Do you need motivation to help you save for retirement? Here’s a suggestion: try living for a month on nothing but your projected Social Security check.

The reason this might work lies within the human brain. There’s a big difference between what we know and what we do. Most of us intellectually “understand” that someday we’ll be unable to work and will need to survive on an income based on what we “did” rather than what we “do.” Most of us “understand” that Social Security and welfare programs provide for only a Spartan existence.

Yet, 68% of Americans say they haven’t saved enough for retirement and struggle to change this self-destructive behavior. And that’s just the ones willing to admit the truth.

Researchers have long searched for a psychological explanation as to why humans often behave so irrationally. What we know is that saving for retirement is similar to exercising, dieting, or quitting smoking. All these activities offer future benefits rather than immediate gratification. Such a value proposition doesn’t sell well to the human brain, which is wired for “now.”

There is some evidence that humans act more rationally when decisions are in the future. One study gave participants the option to wait 100 days to receive $100 or wait 101 days and receive $101. Most participants would wait the one extra day for the extra buck, which actually represented an annualized return of 350%. But when given the option to take $100 now or wait until tomorrow and receive $101, the majority took the money now, clearly an irrational financial decision.

The study of behavioral finance calls this “hyperbolic discounting,” where people place a lower value on future benefits and overvalue the present. This tendency is exceptionally problematic when it comes to saving for future goals like retirement. We tend to over-consume and under-save until retirement becomes a present reality. By then, of course, it’s too late.

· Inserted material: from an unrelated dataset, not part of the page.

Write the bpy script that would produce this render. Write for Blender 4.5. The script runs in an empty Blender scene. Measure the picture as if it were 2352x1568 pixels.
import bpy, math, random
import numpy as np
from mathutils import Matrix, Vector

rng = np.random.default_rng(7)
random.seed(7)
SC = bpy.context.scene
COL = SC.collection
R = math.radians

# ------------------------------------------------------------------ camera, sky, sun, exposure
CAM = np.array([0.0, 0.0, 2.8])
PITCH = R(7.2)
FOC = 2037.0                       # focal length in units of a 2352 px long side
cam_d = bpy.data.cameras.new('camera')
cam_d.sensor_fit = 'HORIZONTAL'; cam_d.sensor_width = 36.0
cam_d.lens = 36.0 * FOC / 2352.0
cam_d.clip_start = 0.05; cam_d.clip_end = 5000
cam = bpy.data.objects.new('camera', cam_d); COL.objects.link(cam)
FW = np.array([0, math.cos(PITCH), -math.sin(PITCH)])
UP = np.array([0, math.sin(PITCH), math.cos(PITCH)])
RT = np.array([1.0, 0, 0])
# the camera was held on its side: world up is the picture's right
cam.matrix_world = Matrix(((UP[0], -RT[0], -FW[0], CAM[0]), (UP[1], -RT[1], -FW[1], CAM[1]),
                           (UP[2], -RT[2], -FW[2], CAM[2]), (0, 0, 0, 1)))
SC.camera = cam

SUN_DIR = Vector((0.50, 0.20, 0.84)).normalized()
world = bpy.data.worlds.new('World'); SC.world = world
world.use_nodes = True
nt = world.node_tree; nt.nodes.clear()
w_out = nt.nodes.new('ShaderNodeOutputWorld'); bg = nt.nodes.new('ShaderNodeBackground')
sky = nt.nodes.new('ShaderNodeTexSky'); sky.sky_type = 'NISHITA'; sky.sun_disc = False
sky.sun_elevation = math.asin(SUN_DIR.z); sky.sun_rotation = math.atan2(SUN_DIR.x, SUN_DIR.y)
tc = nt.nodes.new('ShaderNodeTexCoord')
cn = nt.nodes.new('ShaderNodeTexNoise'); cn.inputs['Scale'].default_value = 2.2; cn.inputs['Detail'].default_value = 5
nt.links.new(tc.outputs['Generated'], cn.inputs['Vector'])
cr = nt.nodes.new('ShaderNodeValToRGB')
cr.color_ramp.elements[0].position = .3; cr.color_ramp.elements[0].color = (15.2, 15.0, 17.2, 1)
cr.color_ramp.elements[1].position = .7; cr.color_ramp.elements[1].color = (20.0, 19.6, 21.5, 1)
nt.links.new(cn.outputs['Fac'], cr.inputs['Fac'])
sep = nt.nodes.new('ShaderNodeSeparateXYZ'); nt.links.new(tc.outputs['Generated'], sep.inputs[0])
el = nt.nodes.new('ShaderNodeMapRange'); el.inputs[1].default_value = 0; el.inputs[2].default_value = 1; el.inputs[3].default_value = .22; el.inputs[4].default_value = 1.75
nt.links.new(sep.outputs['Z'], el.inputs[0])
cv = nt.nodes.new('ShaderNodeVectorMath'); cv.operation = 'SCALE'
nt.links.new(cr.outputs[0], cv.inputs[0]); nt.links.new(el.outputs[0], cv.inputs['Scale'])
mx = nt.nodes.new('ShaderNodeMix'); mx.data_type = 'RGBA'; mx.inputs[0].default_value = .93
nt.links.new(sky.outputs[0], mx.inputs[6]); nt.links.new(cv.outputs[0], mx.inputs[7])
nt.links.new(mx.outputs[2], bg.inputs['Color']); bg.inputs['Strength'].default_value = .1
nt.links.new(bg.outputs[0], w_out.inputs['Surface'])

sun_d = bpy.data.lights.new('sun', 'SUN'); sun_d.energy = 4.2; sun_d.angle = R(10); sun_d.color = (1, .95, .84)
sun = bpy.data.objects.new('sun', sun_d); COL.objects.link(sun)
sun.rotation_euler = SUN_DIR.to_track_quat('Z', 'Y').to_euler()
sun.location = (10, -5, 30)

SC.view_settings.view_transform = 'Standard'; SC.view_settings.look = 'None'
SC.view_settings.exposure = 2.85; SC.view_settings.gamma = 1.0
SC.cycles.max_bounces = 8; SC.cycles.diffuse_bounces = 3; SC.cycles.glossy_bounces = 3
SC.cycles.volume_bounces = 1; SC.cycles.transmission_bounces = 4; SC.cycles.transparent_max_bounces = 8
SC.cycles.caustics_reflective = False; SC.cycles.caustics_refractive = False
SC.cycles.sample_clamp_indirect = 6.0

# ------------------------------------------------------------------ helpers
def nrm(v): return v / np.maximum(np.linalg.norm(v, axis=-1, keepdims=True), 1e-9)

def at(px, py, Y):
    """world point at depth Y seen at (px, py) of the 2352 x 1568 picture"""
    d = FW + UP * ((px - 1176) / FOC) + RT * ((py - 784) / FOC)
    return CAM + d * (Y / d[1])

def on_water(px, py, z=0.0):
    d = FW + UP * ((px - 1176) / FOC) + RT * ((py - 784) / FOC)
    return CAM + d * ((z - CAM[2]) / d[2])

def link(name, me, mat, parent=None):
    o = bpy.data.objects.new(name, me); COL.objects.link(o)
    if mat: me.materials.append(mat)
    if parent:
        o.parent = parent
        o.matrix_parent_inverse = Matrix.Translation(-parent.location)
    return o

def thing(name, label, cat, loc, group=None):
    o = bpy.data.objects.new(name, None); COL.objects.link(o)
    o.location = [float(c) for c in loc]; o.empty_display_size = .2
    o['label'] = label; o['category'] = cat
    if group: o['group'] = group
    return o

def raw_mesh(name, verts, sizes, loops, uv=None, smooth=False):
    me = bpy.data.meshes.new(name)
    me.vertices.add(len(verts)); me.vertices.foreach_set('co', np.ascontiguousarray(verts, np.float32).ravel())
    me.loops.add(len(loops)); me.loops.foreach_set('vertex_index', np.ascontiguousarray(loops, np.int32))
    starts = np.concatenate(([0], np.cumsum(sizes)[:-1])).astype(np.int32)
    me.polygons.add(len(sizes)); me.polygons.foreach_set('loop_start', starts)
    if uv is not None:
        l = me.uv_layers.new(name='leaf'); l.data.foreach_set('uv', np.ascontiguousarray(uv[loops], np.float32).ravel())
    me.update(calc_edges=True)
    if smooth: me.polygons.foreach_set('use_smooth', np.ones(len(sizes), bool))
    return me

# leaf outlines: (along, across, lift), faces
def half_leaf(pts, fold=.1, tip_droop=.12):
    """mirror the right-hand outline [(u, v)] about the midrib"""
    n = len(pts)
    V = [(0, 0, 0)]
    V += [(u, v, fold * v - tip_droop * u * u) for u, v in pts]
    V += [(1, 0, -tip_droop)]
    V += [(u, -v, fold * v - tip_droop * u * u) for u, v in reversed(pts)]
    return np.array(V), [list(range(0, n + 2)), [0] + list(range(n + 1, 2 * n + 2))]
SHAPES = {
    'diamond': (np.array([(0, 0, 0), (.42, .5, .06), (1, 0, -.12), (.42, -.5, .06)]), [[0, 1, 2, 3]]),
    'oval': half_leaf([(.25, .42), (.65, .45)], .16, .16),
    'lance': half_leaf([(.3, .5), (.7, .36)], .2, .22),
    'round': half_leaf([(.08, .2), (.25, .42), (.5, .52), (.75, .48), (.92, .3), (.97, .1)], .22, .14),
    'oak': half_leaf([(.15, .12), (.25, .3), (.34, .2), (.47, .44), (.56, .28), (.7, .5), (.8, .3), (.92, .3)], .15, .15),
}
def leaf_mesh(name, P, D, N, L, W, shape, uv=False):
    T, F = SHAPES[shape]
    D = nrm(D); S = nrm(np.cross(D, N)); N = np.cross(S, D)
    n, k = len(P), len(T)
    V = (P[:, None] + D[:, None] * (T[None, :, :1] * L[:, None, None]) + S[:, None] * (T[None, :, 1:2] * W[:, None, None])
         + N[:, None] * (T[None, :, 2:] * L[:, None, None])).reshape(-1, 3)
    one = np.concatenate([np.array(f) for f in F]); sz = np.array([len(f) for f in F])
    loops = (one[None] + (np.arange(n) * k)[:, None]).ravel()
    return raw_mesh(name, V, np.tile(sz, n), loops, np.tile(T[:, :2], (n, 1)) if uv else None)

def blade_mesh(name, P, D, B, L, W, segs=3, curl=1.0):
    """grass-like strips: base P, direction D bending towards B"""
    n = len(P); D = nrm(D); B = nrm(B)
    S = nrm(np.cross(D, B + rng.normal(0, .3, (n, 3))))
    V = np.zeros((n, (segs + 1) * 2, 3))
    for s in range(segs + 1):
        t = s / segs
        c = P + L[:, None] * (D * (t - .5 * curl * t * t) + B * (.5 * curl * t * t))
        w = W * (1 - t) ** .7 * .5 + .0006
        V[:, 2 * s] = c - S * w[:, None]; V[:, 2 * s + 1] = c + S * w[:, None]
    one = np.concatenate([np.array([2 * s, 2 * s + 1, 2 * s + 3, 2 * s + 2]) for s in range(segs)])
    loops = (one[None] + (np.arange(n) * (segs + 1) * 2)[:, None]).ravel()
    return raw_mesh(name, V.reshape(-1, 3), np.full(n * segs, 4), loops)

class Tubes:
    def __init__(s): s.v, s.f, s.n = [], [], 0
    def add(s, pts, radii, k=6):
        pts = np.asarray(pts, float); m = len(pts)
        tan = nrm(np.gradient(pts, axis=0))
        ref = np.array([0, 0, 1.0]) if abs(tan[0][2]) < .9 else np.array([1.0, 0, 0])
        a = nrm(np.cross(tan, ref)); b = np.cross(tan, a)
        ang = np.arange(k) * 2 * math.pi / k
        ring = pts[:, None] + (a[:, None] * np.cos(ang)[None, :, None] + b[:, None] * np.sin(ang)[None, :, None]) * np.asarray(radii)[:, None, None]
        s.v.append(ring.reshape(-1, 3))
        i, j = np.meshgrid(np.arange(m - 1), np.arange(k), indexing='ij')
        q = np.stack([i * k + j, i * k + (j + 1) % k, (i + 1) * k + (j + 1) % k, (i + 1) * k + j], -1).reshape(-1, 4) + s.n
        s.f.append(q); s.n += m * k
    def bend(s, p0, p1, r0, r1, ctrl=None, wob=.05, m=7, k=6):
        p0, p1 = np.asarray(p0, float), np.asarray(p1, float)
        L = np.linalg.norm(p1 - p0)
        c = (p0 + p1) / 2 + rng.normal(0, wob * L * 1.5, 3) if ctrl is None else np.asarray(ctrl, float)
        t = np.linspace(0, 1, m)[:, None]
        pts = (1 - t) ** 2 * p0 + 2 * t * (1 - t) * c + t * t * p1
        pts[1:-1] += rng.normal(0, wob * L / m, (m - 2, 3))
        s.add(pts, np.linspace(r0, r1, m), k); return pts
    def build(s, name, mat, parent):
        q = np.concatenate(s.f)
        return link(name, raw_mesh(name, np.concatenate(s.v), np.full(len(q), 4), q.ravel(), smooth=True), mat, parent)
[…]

In the past, finance professionals have criticized those who behave irrationally as being “lazy,” “ignorant,” or “undisciplined.” While certainly a person who is not saving for retirement exhibits a lack of self-control, the reason may be in the construction and evolution of the human brain rather than a willful defiance of rationality.

Our brain consists of an older brain, the limbic system, which is overlaid by a newer brain, the cerebral cortex. The limbic system is the source of emotional decision-making, while the newer brain processes reasoning and conceptual thinking.

The emotional processing of the limbic system involves measuring and assessing risk. In a study called Pension Design and Structure, Mitchel and Utkus found two components of risk: “Dread risk,” which is the potential for catastrophe, and “Uncertainty risk,” which is a generalized fear of the unknown. When most people consider retirement, neither of these fears is likely to be strongly felt.

Researchers tell us 80% of all decisions are made emotionally, in the limbic brain. In order for us to take action and save for retirement, both brains need to become involved in the decision process. We must crank up the limbic system’s sense of risk by bringing the consequences of retiring without enough money from the future into the present.

One way to do this is to make out a budget using only Social Security and any pension income. I find most people resist this exercise in the same manner they resist saving. Some researchers suggest actually living for one month on Social Security income. Experiencing life on an inadequate income could be enough to activate the limbic system’s fear response and convince our brains that saving for retirement is an action well worth taking.